## DATASET EXTRACT
--- Start ---

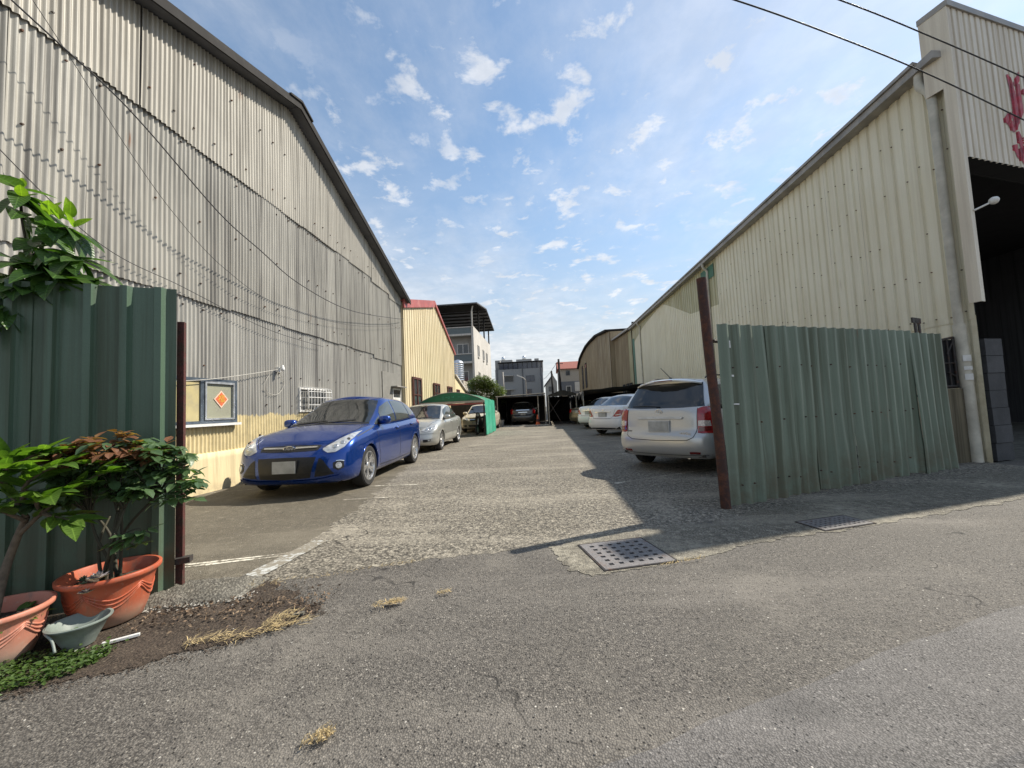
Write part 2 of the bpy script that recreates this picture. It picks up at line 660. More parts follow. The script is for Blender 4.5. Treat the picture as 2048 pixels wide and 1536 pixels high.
def m_cladding(name, c0, c1, streak, lo_z=None, rough=0.55, rust=0.3, metal=0.0, paint=None, colvar=0.10, sheetvar=0.18, dirtlow=None, run=0.85):
    """weathered sheet cladding with vertical run-off streaks"""
    t = NT(name)
    p = t.pos()
    xyz = t.sep(p)
    st = t.noise(t.vec(p, (9, 9, 0.22)), 1.0, 7, 0.65)
    st2 = t.noise(t.vec(p, (26, 26, 0.5), (2, 2, 7)), 1.0, 5, 0.6)
    bl = t.noise(p, 0.7, 6, 0.6)
    fine = t.noise(p, 90, 3, 0.7)
    c = t.mix(t.ramp(bl, 0.3, 0.7), c0, c1)
    c = t.mix(t.math('MULTIPLY', t.rnd(), sheetvar), c, tuple(x * 0.55 for x in c0))
    c = t.mix(t.ramp(st, 0.45, 0.66, 0, run), c, streak)
    c = t.mix(t.ramp(st2, 0.54, 0.74, 0, run * 0.65), c, streak)
    c = t.mix(t.ramp(fine, 0.3, 0.75, 0, colvar * 2), c, tuple(x * 0.6 for x in c0))
    if rust:
        v = t.voro(t.vec(p, (1.6, 1.6, 0.8)), 1.0)
        rn = t.noise(t.vec(p, (30, 30, 2.0)), 1.0, 4, 0.6)
        rr = t.math('MULTIPLY', t.ramp(v.outputs['Distance'], 0.16, 0.02), t.ramp(rn, 0.5, 0.7))
        c = t.mix(t.math('MULTIPLY', rr, rust), c, (0.20, 0.085, 0.035))
    if paint:                                   # brushed-on band along the foot of the wall
        pz, pc = paint
        nz = t.noise(t.vec(p, (14, 14, 2)), 1.0, 4, 0.7)
        nz2 = t.noise(t.vec(p, (1.2, 1.2, 1)), 1.0, 2, 0.5)
        edge = t.math('ADD', xyz[2], t.math('ADD', t.math('MULTIPLY', nz, -0.22), t.math('MULTIPLY', nz2, -0.25)))
        f = t.ramp(edge, pz - 0.235, pz - 0.265)
        pn = t.noise(p, 6, 6, 0.65)
        pcol = t.mix(t.ramp(pn, 0.3, 0.75), pc, tuple(x * 0.78 for x in pc))
        pcol = t.mix(t.ramp(st2, 0.55, 0.85, 0, 0.35), pcol, tuple(x * 0.5 for x in pc))
        c = t.mix(f, c, pcol)
    if dirtlow:
        z0, z1, dc = dirtlow
        dn = t.noise(p, 3.5, 6, 0.7)
        f = t.math('MULTIPLY', t.ramp(xyz[2], z1, z0), t.ramp(dn, 0.35, 0.65))
        c = t.mix(t.math('MULTIPLY', f, 0.75), c, dc)
    t.bump(t.math('ADD', fine, t.noise(p, 7, 4, 0.6)), 0.12, 0.006)
    return t.set(c, t.ramp(st, 0.3, 0.8, rough - 0.1, rough + 0.2), metal, 0.4)


M['zinc'] = m_cladding('weathered_sheet', (0.40, 0.385, 0.345), (0.48, 0.462, 0.415), (0.16, 0.152, 0.14), rust=0.9, paint=(1.30, (0.70, 0.585, 0.335)), rough=0.5, sheetvar=0.45)
M['zinc_mid'] = m_cladding('weathered_sheet_mid', (0.365, 0.348, 0.305), (0.445, 0.425, 0.375), (0.12, 0.113, 0.103), rust=0.9, rough=0.5, sheetvar=0.45)
M['zinc_top'] = m_cladding('weathered_sheet_top', (0.42, 0.392, 0.335), (0.50, 0.47, 0.405), (0.21, 0.194, 0.165), rust=1.0, rough=0.5, sheetvar=0.30)
M['cream'] = m_cladding('cream_sheet', (0.74, 0.68, 0.51), (0.80, 0.75, 0.59), (0.60, 0.54, 0.40), rust=0.25, sheetvar=0.10, run=0.5, dirtlow=(1.6, 3.0, (0.50, 0.44, 0.30)))
M['cream_face'] = m_cladding('cream_front_sheet', (0.64, 0.57, 0.45), (0.71, 0.64, 0.52), (0.50, 0.43, 0.34), run=0.6, rust=0.15, sheetvar=0.06)
M['cream_old'] = m_cladding('aged_cream_sheet', (0.46, 0.43, 0.27), (0.56, 0.52, 0.34), (0.34, 0.29, 0.15), rust=0.5, sheetvar=0.2)
M['brown_old'] = m_cladding('aged_brown_sheet', (0.33, 0.262, 0.16), (0.42, 0.34, 0.215), (0.20, 0.135, 0.07), rust=0.9, sheetvar=0.35)
M['butter'] = m_cladding('butter_sheet', (0.64, 0.54, 0.34), (0.72, 0.62, 0.42), (0.50, 0.40, 0.24), rust=0.1, sheetvar=0.12)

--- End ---

## TASK DIRECTIONS
Make an exact copy of the whole listing, but don't bring over any pictures.

## PROBLEM SOLUTION
Write part 2 of the bpy script that recreates this picture. It picks up at line 660. More parts follow. The script is for Blender 4.5. Treat the picture as 2048 pixels wide and 1536 pixels high.
def m_cladding(name, c0, c1, streak, lo_z=None, rough=0.55, rust=0.3, metal=0.0, paint=None, colvar=0.10, sheetvar=0.18, dirtlow=None, run=0.85):
    """weathered sheet cladding with vertical run-off streaks"""
    t = NT(name)
    p = t.pos()
    xyz = t.sep(p)
    st = t.noise(t.vec(p, (9, 9, 0.22)), 1.0, 7, 0.65)
    st2 = t.noise(t.vec(p, (26, 26, 0.5), (2, 2, 7)), 1.0, 5, 0.6)
    bl = t.noise(p, 0.7, 6, 0.6)
    fine = t.noise(p, 90, 3, 0.7)
    c = t.mix(t.ramp(bl, 0.3, 0.7), c0, c1)
    c = t.mix(t.math('MULTIPLY', t.rnd(), sheetvar), c, tuple(x * 0.55 for x in c0))
    c = t.mix(t.ramp(st, 0.45, 0.66, 0, run), c, streak)
    c = t.mix(t.ramp(st2, 0.54, 0.74, 0, run * 0.65), c, streak)
    c = t.mix(t.ramp(fine, 0.3, 0.75, 0, colvar * 2), c, tuple(x * 0.6 for x in c0))
    if rust:
        v = t.voro(t.vec(p, (1.6, 1.6, 0.8)), 1.0)
        rn = t.noise(t.vec(p, (30, 30, 2.0)), 1.0, 4, 0.6)
        rr = t.math('MULTIPLY', t.ramp(v.outputs['Distance'], 0.16, 0.02), t.ramp(rn, 0.5, 0.7))
        c = t.mix(t.math('MULTIPLY', rr, rust), c, (0.20, 0.085, 0.035))
    if paint:                                   # brushed-on band along the foot of the wall
        pz, pc = paint
        nz = t.noise(t.vec(p, (14, 14, 2)), 1.0, 4, 0.7)
        nz2 = t.noise(t.vec(p, (1.2, 1.2, 1)), 1.0, 2, 0.5)
        edge = t.math('ADD', xyz[2], t.math('ADD', t.math('MULTIPLY', nz, -0.22), t.math('MULTIPLY', nz2, -0.25)))
        f = t.ramp(edge, pz - 0.235, pz - 0.265)
        pn = t.noise(p, 6, 6, 0.65)
        pcol = t.mix(t.ramp(pn, 0.3, 0.75), pc, tuple(x * 0.78 for x in pc))
        pcol = t.mix(t.ramp(st2, 0.55, 0.85, 0, 0.35), pcol, tuple(x * 0.5 for x in pc))
        c = t.mix(f, c, pcol)
    if dirtlow:
        z0, z1, dc = dirtlow
        dn = t.noise(p, 3.5, 6, 0.7)
        f = t.math('MULTIPLY', t.ramp(xyz[2], z1, z0), t.ramp(dn, 0.35, 0.65))
        c = t.mix(t.math('MULTIPLY', f, 0.75), c, dc)
    t.bump(t.math('ADD', fine, t.noise(p, 7, 4, 0.6)), 0.12, 0.006)
    return t.set(c, t.ramp(st, 0.3, 0.8, rough - 0.1, rough + 0.2), metal, 0.4)


M['zinc'] = m_cladding('weathered_sheet', (0.40, 0.385, 0.345), (0.48, 0.462, 0.415), (0.16, 0.152, 0.14), rust=0.9, paint=(1.30, (0.70, 0.585, 0.335)), rough=0.5, sheetvar=0.45)
M['zinc_mid'] = m_cladding('weathered_sheet_mid', (0.365, 0.348, 0.305), (0.445, 0.425, 0.375), (0.12, 0.113, 0.103), rust=0.9, rough=0.5, sheetvar=0.45)
M['zinc_top'] = m_cladding('weathered_sheet_top', (0.42, 0.392, 0.335), (0.50, 0.47, 0.405), (0.21, 0.194, 0.165), rust=1.0, rough=0.5, sheetvar=0.30)
M['cream'] = m_cladding('cream_sheet', (0.74, 0.68, 0.51), (0.80, 0.75, 0.59), (0.60, 0.54, 0.40), rust=0.25, sheetvar=0.10, run=0.5, dirtlow=(1.6, 3.0, (0.50, 0.44, 0.30)))
M['cream_face'] = m_cladding('cream_front_sheet', (0.64, 0.57, 0.45), (0.71, 0.64, 0.52), (0.50, 0.43, 0.34), run=0.6, rust=0.15, sheetvar=0.06)
M['cream_old'] = m_cladding('aged_cream_sheet', (0.46, 0.43, 0.27), (0.56, 0.52, 0.34), (0.34, 0.29, 0.15), rust=0.5, sheetvar=0.2)
M['brown_old'] = m_cladding('aged_brown_sheet', (0.33, 0.262, 0.16), (0.42, 0.34, 0.215), (0.20, 0.135, 0.07), rust=0.9, sheetvar=0.35)
M['butter'] = m_cladding('butter_sheet', (0.64, 0.54, 0.34), (0.72, 0.62, 0.42), (0.50, 0.40, 0.24), rust=0.1, sheetvar=0.12)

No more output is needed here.